I was taking part and enabling a system that I knew was hurting the world. Commercial advertising hurts the world, and Google’s particular model is an insidious version of it. It is bad for comsumers and it is bad for advertisers, and it is bad for the world.

Instead of “organiz[ing] the world’s information and mak[ing] it universally accessible and useful”, Google is corrupting and misdirecting information to separate people from their money. And, they aren’t even doing a good job on the information. My willing participation in a system that I know does this bothered me more and more.

Google Maps is a good example of this. It was the coolest thing ever, but increasing overwhelmed users with commercial listings rather than good map information. It was making mapping details less useful. Why is My Maps so much different from Maps, and why is it so hard to share information between the two (my guess is that they are run by separate teams that don’t collaborate or My Maps is de facto abandoned). And why are both so far away from Google Earth?

It’s increasingly harder to navigate Maps’s crowded interface of businesses. Even searching for an exact match business is now difficult because Google obscures it under the distractions of their preferred results.

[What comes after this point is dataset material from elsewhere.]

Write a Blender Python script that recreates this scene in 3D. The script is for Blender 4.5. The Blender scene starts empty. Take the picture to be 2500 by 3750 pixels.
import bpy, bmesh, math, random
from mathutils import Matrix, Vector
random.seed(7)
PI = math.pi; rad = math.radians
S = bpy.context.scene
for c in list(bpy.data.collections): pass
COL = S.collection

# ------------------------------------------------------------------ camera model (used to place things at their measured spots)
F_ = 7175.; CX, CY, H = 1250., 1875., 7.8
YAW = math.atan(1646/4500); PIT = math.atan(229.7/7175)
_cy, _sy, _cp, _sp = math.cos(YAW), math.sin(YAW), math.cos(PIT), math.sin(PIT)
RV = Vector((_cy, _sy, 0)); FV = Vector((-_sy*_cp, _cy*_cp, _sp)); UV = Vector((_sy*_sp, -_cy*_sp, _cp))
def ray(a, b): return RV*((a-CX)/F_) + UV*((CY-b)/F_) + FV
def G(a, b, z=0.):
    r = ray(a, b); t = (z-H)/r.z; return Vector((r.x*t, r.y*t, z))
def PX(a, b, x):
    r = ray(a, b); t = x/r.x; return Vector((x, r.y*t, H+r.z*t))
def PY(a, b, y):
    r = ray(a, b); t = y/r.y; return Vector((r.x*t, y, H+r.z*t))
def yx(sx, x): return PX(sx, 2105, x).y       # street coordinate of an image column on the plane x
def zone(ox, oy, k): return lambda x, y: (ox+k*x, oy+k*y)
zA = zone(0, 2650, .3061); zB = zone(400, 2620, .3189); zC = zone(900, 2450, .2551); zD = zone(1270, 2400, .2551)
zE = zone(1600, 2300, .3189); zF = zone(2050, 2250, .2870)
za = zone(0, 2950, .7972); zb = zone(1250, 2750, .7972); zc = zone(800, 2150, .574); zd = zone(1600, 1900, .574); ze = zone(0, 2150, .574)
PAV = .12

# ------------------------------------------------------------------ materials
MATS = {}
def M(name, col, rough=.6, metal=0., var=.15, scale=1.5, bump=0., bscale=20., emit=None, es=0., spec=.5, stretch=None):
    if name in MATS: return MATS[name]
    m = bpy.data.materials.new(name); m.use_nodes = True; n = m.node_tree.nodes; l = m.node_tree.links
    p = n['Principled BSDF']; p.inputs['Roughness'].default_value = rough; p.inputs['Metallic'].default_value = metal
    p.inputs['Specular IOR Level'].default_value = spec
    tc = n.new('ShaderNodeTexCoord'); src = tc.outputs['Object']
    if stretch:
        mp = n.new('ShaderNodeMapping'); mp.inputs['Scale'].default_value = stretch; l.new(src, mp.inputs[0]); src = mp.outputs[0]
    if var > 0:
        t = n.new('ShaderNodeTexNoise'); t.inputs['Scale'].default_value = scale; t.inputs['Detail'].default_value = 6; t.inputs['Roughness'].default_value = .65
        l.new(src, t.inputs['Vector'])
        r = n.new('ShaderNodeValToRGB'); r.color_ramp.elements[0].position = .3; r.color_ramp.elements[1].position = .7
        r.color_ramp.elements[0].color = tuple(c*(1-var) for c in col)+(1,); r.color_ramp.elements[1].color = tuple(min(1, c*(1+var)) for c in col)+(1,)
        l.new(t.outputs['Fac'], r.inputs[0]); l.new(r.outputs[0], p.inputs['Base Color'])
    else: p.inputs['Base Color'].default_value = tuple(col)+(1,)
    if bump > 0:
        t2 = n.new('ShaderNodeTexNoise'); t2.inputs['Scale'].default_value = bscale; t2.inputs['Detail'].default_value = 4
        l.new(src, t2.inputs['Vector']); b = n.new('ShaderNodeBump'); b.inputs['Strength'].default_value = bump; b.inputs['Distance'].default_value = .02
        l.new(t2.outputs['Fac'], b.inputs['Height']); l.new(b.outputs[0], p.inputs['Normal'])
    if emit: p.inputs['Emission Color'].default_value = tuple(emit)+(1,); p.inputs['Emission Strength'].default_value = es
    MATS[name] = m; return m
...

I had already cut off most of Google

I had slowly cutting off Google by disallowing my computers to talk to their computers. There are 150+ entries in my /etc/hosts file:		googleads.g.doubleclick.net		ssl.google-analytics.com		www.google-analytics.com		plus.google.com     www.googletagservices.com

This breaks some of the internet for me, but that’s just the price I pay. But I’m also surprised when I see the web from a computer that’s not my own.